To have students use juicy, sensory descriptors in their writing.


  • Intro: TA presents a lemon to the class. Going around the room, student volunteers share descriptors for the lemon. Ask, what does a lemon smell like (without using the word lemon!)? When asking what it sounds like, TA can toss and catch the lemon or softly tap the lemon. Students can also mention dishes that they have had lemon in at home. TA encourages students to be creative and specific with their descriptors, inviting similes and personification (if discussing this in class).
  • TA presents each table with a “mystery bag.” One of the five senses is listed on the outside, and a mystery item is on the inside. On “go”, students will have 4 minutes to list as many descriptors of their mystery item only using the sense written on the outside.
  • When time is up, each table group counts their total. Each table shares their item and their list with the class
  • Sample mystery items: cinnamon stick, coffee bean, leaf, shoelace, penny, foil. For taste, use something most people have probably tasted before (lemon, cinnamon, etc.)
  • Reflection
    • Students reflect on how challenging/easy it was to focus on one sense, share different strategies they used to get as many descriptors as possible
  • Possible adjustments depending on the group of students: 
    • Whichever group gets the most descriptors about their item wins.
    • Have rest of the class guess what each item was, based on each group’s descriptions.

Transition into Activity

Have lemon in a brown paper bag. Ask students to guess what is in the bag. TA uses a few descriptors before revealing the lemon.
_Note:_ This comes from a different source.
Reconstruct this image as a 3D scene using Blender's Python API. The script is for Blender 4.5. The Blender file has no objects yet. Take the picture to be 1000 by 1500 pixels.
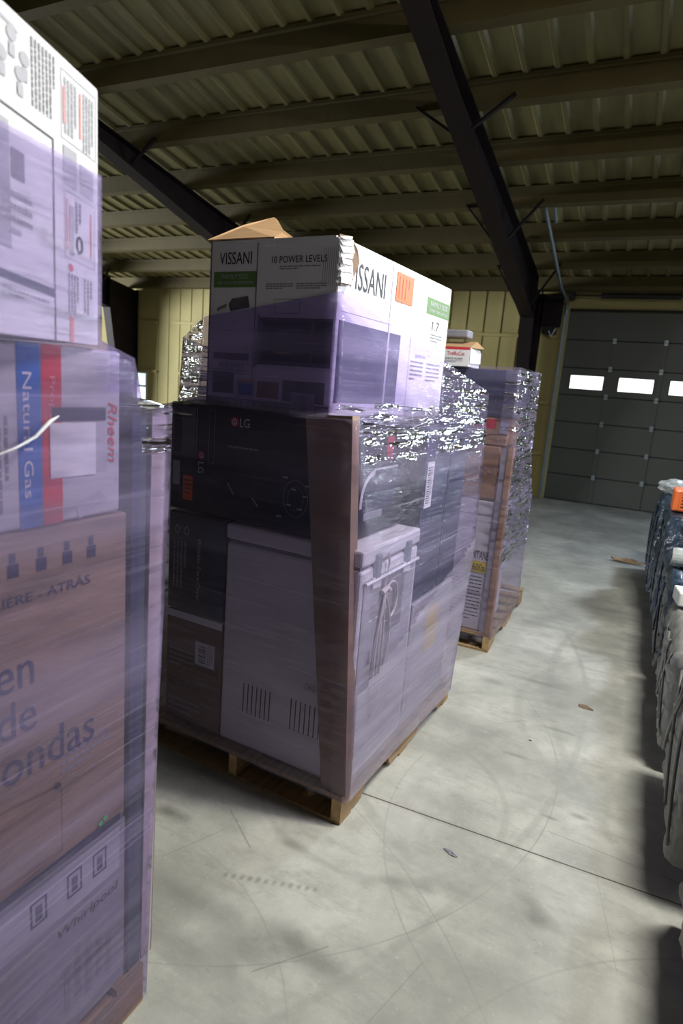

Transition out of Activity

TA collects sensory materials, class gives snaps to the groups that came up with such delicious details. Take a deep breath in and out collectively before moving on to the next activity.

Classroom Arrangement

Table groups

Supports/Adaptive Materials/Tools

  • Students who are less verbal may be invited to draw some examples.
  • Can dim lights to support sensory focusing.
  • Group brainstorming, working with lemon example.
  • Have a sensory word bank that students can pull from – takes pressure off of generating their own.

Role of the Teachers and Paraprofessionals

  • Teachers can join table groups of students that may find this more challenging.
  • Can support by adding descriptors to class list.

Remote Adaptation

TA can still use the lemon exercise; students can work in break rooms
on additional items after given clear instructions on what sense to use for their descriptors.